Your task: Filter the records below and copy every line containing the word "part".
** START OF Records provided **
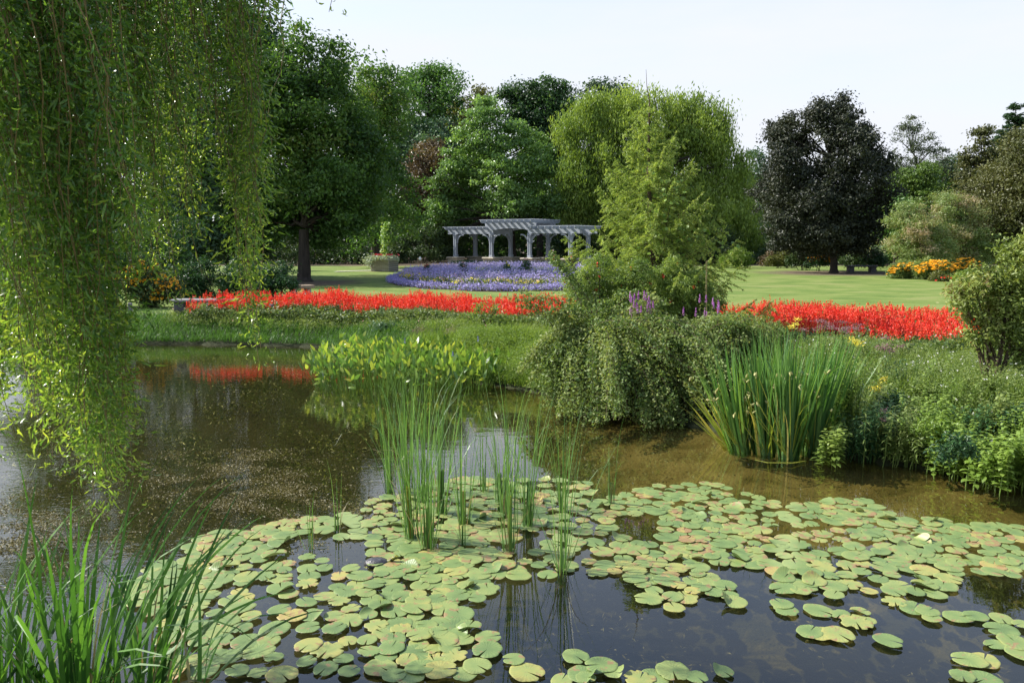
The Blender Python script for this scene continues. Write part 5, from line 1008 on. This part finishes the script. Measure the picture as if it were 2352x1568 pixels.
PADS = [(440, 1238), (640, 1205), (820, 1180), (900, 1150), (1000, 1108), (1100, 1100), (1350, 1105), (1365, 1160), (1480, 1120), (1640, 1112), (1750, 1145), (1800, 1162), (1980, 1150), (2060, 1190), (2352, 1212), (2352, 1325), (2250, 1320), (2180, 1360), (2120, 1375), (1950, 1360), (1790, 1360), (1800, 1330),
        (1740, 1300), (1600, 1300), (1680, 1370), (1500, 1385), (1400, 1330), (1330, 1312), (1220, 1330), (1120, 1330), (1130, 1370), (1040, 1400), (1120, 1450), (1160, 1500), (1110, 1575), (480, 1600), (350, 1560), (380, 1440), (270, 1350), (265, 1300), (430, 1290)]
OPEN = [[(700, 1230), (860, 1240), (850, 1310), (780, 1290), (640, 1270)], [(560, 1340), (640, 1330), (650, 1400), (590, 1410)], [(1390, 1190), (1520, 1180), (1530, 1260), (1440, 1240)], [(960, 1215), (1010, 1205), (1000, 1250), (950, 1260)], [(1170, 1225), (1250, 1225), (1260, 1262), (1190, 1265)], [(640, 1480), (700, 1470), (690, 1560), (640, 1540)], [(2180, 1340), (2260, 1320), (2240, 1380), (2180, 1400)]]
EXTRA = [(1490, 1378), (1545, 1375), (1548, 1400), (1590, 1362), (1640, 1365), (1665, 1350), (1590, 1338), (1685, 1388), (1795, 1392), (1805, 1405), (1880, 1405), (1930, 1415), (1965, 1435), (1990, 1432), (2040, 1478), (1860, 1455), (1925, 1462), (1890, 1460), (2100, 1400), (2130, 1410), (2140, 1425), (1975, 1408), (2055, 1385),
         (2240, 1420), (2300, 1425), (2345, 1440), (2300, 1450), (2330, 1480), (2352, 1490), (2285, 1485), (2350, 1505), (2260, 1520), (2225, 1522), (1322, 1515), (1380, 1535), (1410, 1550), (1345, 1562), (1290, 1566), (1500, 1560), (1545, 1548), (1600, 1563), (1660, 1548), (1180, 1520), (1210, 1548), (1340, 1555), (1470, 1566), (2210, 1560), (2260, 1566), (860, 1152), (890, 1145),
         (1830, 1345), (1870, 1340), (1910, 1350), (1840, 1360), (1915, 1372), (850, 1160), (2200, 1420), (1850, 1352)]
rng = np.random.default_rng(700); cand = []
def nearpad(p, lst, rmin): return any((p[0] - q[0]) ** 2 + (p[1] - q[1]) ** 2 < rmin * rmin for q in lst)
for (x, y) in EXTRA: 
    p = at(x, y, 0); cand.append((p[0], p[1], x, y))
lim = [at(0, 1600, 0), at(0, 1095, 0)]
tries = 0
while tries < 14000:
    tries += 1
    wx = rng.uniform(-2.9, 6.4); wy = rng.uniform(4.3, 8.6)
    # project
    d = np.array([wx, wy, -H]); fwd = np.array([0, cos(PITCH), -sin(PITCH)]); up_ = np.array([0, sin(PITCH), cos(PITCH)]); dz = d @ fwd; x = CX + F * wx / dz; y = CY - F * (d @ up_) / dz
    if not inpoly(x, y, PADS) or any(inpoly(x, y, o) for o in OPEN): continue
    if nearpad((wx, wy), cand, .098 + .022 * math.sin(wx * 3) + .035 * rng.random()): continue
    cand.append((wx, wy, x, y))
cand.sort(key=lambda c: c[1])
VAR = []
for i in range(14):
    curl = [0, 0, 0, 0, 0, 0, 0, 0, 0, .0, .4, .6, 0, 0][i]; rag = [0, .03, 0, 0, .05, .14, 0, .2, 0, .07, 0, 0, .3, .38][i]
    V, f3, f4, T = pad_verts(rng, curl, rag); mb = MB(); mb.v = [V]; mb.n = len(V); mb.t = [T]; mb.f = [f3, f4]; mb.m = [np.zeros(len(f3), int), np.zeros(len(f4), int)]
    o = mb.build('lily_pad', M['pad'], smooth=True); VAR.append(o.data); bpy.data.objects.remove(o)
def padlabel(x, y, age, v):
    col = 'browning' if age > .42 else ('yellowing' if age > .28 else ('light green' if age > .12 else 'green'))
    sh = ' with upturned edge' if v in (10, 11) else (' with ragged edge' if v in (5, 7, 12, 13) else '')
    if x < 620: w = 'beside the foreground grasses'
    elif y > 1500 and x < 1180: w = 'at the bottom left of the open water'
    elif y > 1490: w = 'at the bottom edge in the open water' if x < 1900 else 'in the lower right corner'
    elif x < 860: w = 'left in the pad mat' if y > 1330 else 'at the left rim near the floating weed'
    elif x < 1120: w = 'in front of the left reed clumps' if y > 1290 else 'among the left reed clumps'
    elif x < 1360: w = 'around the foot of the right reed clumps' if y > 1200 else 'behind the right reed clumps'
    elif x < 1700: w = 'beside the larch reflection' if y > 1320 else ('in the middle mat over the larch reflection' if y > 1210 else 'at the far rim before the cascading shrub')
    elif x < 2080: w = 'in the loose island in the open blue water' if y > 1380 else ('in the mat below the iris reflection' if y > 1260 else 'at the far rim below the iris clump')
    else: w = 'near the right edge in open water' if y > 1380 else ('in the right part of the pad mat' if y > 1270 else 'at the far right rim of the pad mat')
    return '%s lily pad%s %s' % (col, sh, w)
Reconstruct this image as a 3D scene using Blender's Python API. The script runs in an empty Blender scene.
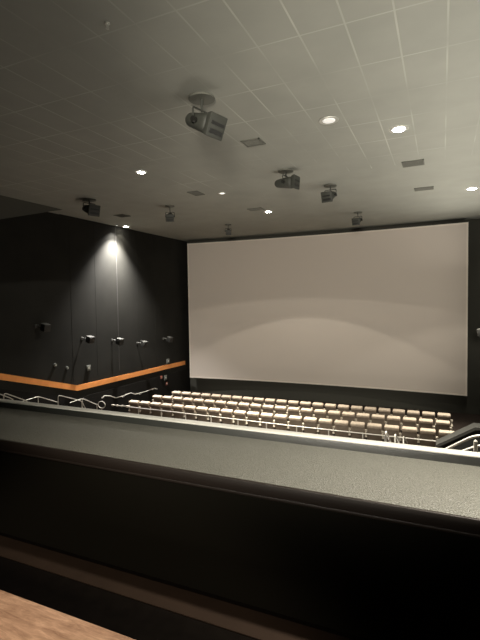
** END OF Records provided **
The result:
The Blender Python script for this scene continues. Write part 5, from line 1008 on. This part finishes the script. Measure the picture as if it were 2352x1568 pixels.
    else: w = 'near the right edge in open water' if y > 1380 else ('in the right part of the pad mat' if y > 1270 else 'at the far right rim of the pad mat')